As reported in March, developers are submitting energy storage projects in Greece for electricity market licenses in preparation for the auctions which will total 900MW, including the current 400MW process. The country is aiming to have 3GW online by 2030.

Clean Horizon (with which did a November 2021 webinar on the Greek market) has analysed the total volume of battery storage which has been licensed and totals a whopping 23.6GW of all durations.

The chart below (data to May) shows the volume by company, with Madrid-headquartered renewables independent power producer (IPP) EDP Renewables the largest with around 1,500MW licensed. Greek firm PPC Renewables is second with a little over 1,000MW while DIREEN, part of Narada Power, is third with over 800MW.

The firm cautioned however that many projects have been submitted through special purpose vehicles (SPVs) which can make it hard to identify the ultimate parent company.
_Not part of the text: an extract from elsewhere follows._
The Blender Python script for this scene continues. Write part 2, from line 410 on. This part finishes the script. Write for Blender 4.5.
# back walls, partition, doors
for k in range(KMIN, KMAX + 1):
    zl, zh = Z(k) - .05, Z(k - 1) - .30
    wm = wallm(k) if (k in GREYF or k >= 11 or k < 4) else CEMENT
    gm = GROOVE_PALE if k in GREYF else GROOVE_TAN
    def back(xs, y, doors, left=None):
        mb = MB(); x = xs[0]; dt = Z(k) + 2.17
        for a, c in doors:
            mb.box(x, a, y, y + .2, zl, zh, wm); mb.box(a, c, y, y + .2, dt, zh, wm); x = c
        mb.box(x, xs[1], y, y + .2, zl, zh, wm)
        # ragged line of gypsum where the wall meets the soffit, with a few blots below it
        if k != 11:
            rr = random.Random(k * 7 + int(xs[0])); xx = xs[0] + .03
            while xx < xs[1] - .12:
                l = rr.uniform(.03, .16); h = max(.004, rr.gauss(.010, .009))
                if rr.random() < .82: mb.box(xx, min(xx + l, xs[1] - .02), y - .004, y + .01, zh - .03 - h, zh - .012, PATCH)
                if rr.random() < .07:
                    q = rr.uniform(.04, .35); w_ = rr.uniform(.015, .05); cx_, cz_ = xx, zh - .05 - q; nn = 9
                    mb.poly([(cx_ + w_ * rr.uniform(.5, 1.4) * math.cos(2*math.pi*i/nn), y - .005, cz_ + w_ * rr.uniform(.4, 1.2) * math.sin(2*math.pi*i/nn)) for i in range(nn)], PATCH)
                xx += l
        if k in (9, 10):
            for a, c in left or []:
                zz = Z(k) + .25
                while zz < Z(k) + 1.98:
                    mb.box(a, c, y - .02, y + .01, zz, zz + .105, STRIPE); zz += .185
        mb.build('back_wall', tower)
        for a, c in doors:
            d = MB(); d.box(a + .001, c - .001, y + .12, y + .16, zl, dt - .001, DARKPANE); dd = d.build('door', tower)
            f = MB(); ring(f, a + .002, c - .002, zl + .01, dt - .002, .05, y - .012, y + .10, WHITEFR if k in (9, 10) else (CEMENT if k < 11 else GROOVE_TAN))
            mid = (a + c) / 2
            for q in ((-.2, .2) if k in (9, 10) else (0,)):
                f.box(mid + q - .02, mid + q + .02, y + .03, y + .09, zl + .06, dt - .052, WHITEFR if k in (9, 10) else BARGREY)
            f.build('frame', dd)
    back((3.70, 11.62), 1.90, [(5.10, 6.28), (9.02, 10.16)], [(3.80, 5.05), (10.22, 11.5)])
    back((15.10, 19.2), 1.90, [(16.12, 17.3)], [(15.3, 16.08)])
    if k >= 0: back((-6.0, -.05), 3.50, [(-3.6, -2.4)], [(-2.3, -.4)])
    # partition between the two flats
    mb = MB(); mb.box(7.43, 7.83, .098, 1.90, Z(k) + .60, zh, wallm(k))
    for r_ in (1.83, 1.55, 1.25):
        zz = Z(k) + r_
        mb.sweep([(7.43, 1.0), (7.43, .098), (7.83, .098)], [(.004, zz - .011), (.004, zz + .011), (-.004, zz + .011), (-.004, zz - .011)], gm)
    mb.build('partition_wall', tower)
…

Not all of the projects will have entered the auction either, since it required a two-hour duration.


Source: Clean Horizon.

Since then, another 24 battery storage projects totalling around 1.6GW was submitted for approval, local reports said.

Many projects are being paired with wind or solar generation to avoid curtailment thereby increasing revenues, by saving the generated energy during peak production periods and shifting it to peak demand, lower production periods.

Greece was highlighted as one of the five most attractive energy storage markets in Europe by another research firm, Aurora Energy Research in April this year, along with Germany, Great Britain, Ireland and Italy, while UK-based energy storage fund manager Gore Street Capital described it as an “interesting market” in an interview with last year.